Pendant l’année, c’est finalement l’inverse qui s’est produit. Le dollar américain s’est affaibli par rapport à bien d’autres monnaies, et pas seulement le dollar canadien. Cela nous mène en juillet, environ.
Au cours de six premiers mois de l’année, toutes les monnaies du monde ont pris de la valeur en même temps, ce n’est donc clairement pas attribuable à une situation propre au Canada. Cela dépend de facteurs extérieurs. Je ne me rappelle pas des chiffres précis, mais si le dollar a augmenté de cinq cents pendant cette période, il y a peut-être la moitié de la hausse qui est attribuable à des facteurs extérieurs et l’autre moitié, à des facteurs canadiens, comme la hausse des prix du pétrole ou ce que je vous ai raconté au sujet des taux d’intérêt.
Où intervient la confiance dans tout cela? On pourrait prétendre que c’est une question de confiance. C’est possible, parce que si l’économie était aussi robuste qu’elle l’a été pendant la première moitié de l’année, les gens ont gagné en confiance, ce qui a transparu dans leurs attentes et les taux d’intérêt. Quand l’économie est faible, on peut s’attendre à ce que les taux d’intérêt baissent, et quand l’économie est forte, on peut s’attendre à l’inverse.
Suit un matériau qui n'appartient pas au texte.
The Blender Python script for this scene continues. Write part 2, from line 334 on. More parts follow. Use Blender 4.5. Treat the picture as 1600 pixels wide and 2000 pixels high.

Quel que soit l’effet de la confiance, on peut voir les choses ainsi : cela fait partie d’un tout, de la séquence des événements qui mènent à la fluctuation du dollar.
Le sénateur Enverga : C’est donc possible?
M. Poloz : Absolument, c’est possible, mais ce genre d’explication épisodique n’est pas très utile pour un économiste. Nous cherchons plutôt des facteurs durables, et le reste varie à la hausse, à la baisse, à la hausse, à la baisse, donc nous essayons d’y voir clair au final.
Le sénateur Tkachuk : Nous verrons bien ce qui transpirera du prochain rapport, qui sera publié au printemps.
Monsieur Poloz et madame Wilkins, je vous remercie infiniment. Ce fut une heure et demie fructueuse, et c’est sur cette note que s’achève la réunion.
M. Poloz : C’était un plaisir d’être parmi vous. Merci, monsieur.